Wouldn't it be great if we could trust advertising and promotional blurb, and not have to assume it was untrue and misrepresentative of capability of the product being sold?Mr Gus wrote: ↑Thu Sep 08, 2022 9:51 am Agreed Oliver, any marketing blurb / April needs to be pertinent to the country & maybe even regional variants summarised with all the general weather data to hand rather than shooting from the hip about other countries which smacks of deceit or contemptible ignorance of a sales team.
"I'm recording this for fact checking purposes" would scare the bejeesus out of strong arm selling practitioners.
I'm afraid the energy rush is going to have a lot of people seeing themselves as victims regardless of whether they are handed helpful paperwork that they couldn't be bothered to read & digest either though, nature of the beast.
Lying about the performance of products is normal, probably applies to pretty much everything, the only difference being the scale of the lies told by the marketing people. It seems we've come to accept that this is the way things should be, to the extent that we don't even care when our former prime minister tells blatant lie after blatant lie, even lying during his final departure speech.

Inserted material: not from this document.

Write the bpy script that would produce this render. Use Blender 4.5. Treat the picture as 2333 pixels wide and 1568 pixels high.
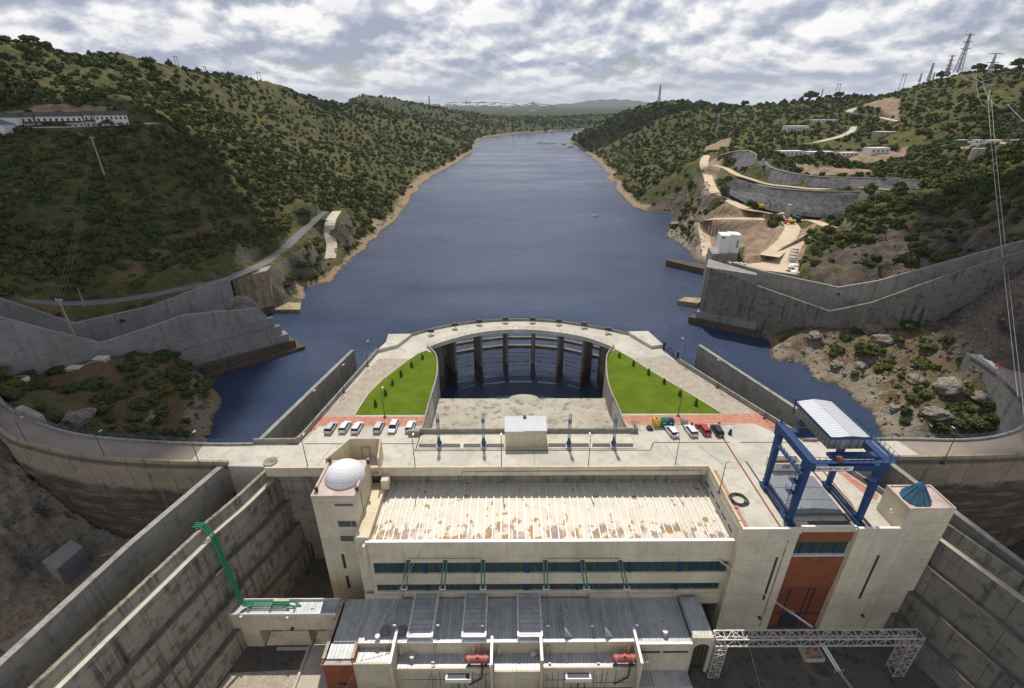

Perhaps that's the root cause of the epidemic of untruth that seems so prevalent. People see our leaders and prominent people continually lie and assume that lying is an acceptable trait so they just copy that behaviour. Government regulators seem not to be bothered by companies lying, either. Witness my recent run in with SSE and the Ombudsman. The fact that SSE had submitted clearly false records to support their case wasn't highlighted or considered to be anything out of the ordinary by the regulator at all.
How the hell have we got to a state where so many people think it's absolutely fine to lie all the time?